The complication lies mostly in the identification of those looted cultural items. Indeed, with the passage of time and the disappearance of those who witnessed or suffered directly from the thefts, the subsequent generations have lost the knowledge that their families had owned works of art, objects of art, furniture, accessories that had been forcibly removed from former residences in troubled Europe. Thus, the tables have turned. It is not so much up to claimants to speak up about their losses, but instead, the onus falls on those whose task it is to research those cultural crimes and uncover the identity of the stolen objects. In other words, the knowledge of these crimes has waned from the memories of the victims and the responsibility to ensure that those crimes are documented and brought to justice falls on those whose specialty it is to uncover the evidence and study the circumstances under which those crimes were committed, the paths taken by those objects from owner to owner and the possible whereabouts of those stolen objects. The research is overwhelming and cannot be accomplished by lone individuals. It must be grounded in an institutionalized, international undertaking whereby archival materials are systematically searched, analyzed, and relevant data are extracted from them and placed in digital repositories which allow for sophisticated searches of objects, owners, collectors, perpetrators, locations of thefts, dates, and descriptions, to name a few of those categories.

In other words, the future of art restitution efforts lies in systematic historical research and analysis. The research produces the information on unrestituted objects of art which triggers investigations and the search for victims’ heirs. Until such research efforts are put into place, the most effective tools of restitution at the disposal of claimants, at least in the United States, is for Federal authorities to intervene on their behalf, seize objects from current owners and return them to the rightful owners, assuming, of course, that the research underlying the cases is flawless.

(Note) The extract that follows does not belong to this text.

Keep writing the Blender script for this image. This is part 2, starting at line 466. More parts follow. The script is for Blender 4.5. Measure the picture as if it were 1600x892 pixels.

An uncompromising position, you might say? What is the alternative then? More of the same? Upholding the sacred rights of current possessors when everyone knows that theft does not convey good title to the next owner? As Steven Bibas wrote in his thoughtful 1994 essay on statutes of limitations, traditional legal defenses as invoked by current owners only abet art thefts at the expense of the rights of claimants. Justice trumps all other considerations when it comes to righting the wrongs wrought by acts of genocide more than seven decades ago. There is no statute of limitations on genocide or any other forms of mass slaughter and crimes against humanity. That’s the plain truth.